## Stated task
Print verbatim the opening line of the material and every subsequent line through the one containing "hpart(vb.build('vent_cover', M['sill'], house, smooth=True))".

## Information provided
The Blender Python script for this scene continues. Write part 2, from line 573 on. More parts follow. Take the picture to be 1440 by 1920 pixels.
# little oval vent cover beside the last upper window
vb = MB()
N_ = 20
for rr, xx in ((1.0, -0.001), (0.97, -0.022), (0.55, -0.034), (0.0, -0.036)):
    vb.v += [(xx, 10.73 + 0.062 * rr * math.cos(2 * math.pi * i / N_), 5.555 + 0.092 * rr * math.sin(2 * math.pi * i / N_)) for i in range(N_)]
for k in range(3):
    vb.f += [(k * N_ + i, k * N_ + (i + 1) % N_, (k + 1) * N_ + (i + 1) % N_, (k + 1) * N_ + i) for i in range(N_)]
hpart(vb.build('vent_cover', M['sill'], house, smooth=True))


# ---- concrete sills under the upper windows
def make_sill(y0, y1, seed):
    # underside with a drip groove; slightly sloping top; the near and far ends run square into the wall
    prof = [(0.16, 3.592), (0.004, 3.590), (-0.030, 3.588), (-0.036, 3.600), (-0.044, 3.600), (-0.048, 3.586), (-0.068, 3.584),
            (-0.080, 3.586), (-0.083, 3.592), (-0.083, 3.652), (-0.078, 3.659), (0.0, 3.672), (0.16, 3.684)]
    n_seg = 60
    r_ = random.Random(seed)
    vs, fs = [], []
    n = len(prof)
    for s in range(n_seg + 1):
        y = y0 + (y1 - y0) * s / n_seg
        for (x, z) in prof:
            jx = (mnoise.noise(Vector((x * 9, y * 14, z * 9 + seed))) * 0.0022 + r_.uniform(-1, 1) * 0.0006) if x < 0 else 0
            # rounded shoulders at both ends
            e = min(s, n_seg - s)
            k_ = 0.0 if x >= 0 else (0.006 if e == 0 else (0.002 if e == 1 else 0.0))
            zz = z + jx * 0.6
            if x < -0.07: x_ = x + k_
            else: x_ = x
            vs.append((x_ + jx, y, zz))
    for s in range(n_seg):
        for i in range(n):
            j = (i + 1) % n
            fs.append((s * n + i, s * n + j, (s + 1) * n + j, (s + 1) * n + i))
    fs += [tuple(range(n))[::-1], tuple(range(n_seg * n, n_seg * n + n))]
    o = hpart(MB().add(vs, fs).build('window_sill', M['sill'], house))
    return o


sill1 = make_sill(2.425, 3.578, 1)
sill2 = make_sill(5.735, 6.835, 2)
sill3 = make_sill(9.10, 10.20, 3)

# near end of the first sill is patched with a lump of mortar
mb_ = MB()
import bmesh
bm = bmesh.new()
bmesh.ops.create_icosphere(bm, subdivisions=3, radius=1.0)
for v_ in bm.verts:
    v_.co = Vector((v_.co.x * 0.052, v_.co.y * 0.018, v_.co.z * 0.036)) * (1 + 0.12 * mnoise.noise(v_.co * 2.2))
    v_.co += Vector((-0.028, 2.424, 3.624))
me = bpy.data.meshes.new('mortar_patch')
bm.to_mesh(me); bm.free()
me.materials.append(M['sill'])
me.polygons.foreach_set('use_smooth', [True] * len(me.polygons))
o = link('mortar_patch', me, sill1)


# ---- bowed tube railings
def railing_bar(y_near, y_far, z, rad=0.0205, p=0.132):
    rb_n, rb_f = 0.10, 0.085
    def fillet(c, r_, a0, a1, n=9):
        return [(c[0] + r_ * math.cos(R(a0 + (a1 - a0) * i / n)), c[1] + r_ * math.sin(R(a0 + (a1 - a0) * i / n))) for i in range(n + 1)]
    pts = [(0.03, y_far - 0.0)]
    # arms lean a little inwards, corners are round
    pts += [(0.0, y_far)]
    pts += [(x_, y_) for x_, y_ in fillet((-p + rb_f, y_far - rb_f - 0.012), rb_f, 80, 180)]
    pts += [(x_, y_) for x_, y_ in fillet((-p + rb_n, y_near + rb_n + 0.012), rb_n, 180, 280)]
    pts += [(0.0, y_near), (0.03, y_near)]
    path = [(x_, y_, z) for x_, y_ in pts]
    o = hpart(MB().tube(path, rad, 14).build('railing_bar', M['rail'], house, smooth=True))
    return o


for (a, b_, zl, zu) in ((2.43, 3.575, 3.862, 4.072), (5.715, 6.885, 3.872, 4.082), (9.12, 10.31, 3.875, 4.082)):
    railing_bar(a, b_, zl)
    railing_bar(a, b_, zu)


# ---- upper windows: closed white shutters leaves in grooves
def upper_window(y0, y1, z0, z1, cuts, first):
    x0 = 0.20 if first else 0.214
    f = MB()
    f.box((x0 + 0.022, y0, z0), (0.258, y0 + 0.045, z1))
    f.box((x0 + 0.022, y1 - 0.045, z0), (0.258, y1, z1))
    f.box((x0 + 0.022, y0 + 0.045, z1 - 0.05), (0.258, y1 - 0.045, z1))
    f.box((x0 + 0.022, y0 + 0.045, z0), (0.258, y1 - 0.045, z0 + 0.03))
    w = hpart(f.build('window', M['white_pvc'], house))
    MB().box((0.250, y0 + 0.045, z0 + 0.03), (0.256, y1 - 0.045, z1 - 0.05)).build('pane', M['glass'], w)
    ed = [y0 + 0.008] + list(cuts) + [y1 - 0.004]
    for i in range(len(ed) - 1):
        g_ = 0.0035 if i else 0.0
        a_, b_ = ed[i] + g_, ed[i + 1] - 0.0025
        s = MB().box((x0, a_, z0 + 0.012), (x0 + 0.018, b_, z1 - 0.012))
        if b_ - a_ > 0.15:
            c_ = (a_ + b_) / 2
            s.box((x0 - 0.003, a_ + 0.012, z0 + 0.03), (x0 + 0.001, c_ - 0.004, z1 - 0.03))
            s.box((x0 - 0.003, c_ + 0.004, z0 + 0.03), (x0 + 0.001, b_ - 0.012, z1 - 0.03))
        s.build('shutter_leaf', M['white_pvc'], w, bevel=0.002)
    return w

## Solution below
The Blender Python script for this scene continues. Write part 2, from line 573 on. More parts follow. Take the picture to be 1440 by 1920 pixels.
# little oval vent cover beside the last upper window
vb = MB()
N_ = 20
for rr, xx in ((1.0, -0.001), (0.97, -0.022), (0.55, -0.034), (0.0, -0.036)):
    vb.v += [(xx, 10.73 + 0.062 * rr * math.cos(2 * math.pi * i / N_), 5.555 + 0.092 * rr * math.sin(2 * math.pi * i / N_)) for i in range(N_)]
for k in range(3):
    vb.f += [(k * N_ + i, k * N_ + (i + 1) % N_, (k + 1) * N_ + (i + 1) % N_, (k + 1) * N_ + i) for i in range(N_)]
hpart(vb.build('vent_cover', M['sill'], house, smooth=True))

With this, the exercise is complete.